Relacionando esses pensamentos a C. S. Lewis, como é que Lewis, que é o defensor mais famoso do Cristianismo no século 20, consegue a convencer o homem secular e científico da atualidade a manter a sua crença em Deus, caso ele já a tenha, ou a vir a aceitar essa crença, caso ele seja incrédulo até agora?

Eram essas as ideias que me giravam na cabeça enquanto eu meio que dormia, sonhando, ou meio que pensava, de uma forma meio instável, mas que, no sonho, me parecia bastante convincente.

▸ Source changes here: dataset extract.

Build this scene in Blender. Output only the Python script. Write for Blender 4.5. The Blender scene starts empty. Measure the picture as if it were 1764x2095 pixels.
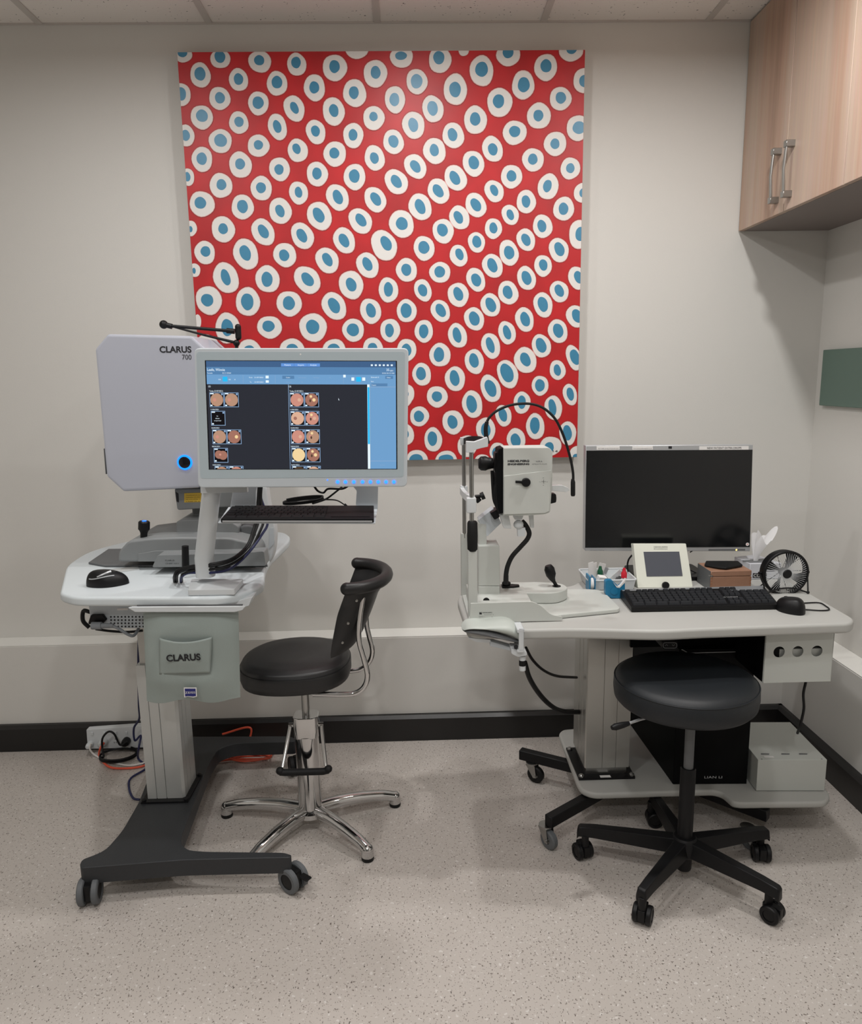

No meio-sono eu dizia a mesmo que precisava anotar essas ideias, para não perdê-las, ao acordar, mas, ao mesmo tempo, sabia que, se eu abrisse os olhos, a tela que estava à minha frente iria desaparecer e eu não conseguiria manter um relato cogente do que estava pensando…

Chose de loque, como diria o Jô Soares. Mas eu paro por aqui. Resolvi sair da cama e escrever esse relato. Amanhã – isto é, hoje mais tarde – pretendo ler mais do livro do Barkman, quando estiver mais lúcido e menos sonolento… E, quem sabe, até comprar o livro de Wielenberg

Até lá…

Foi assim que vim a redigir essas mal traçadas linhas, que transcrevo aqui, desde já.

Em Cortland, 20 de janeiro de 2024.

PS de 10h30 da manhã: Já comprei o livro do Wielenberg.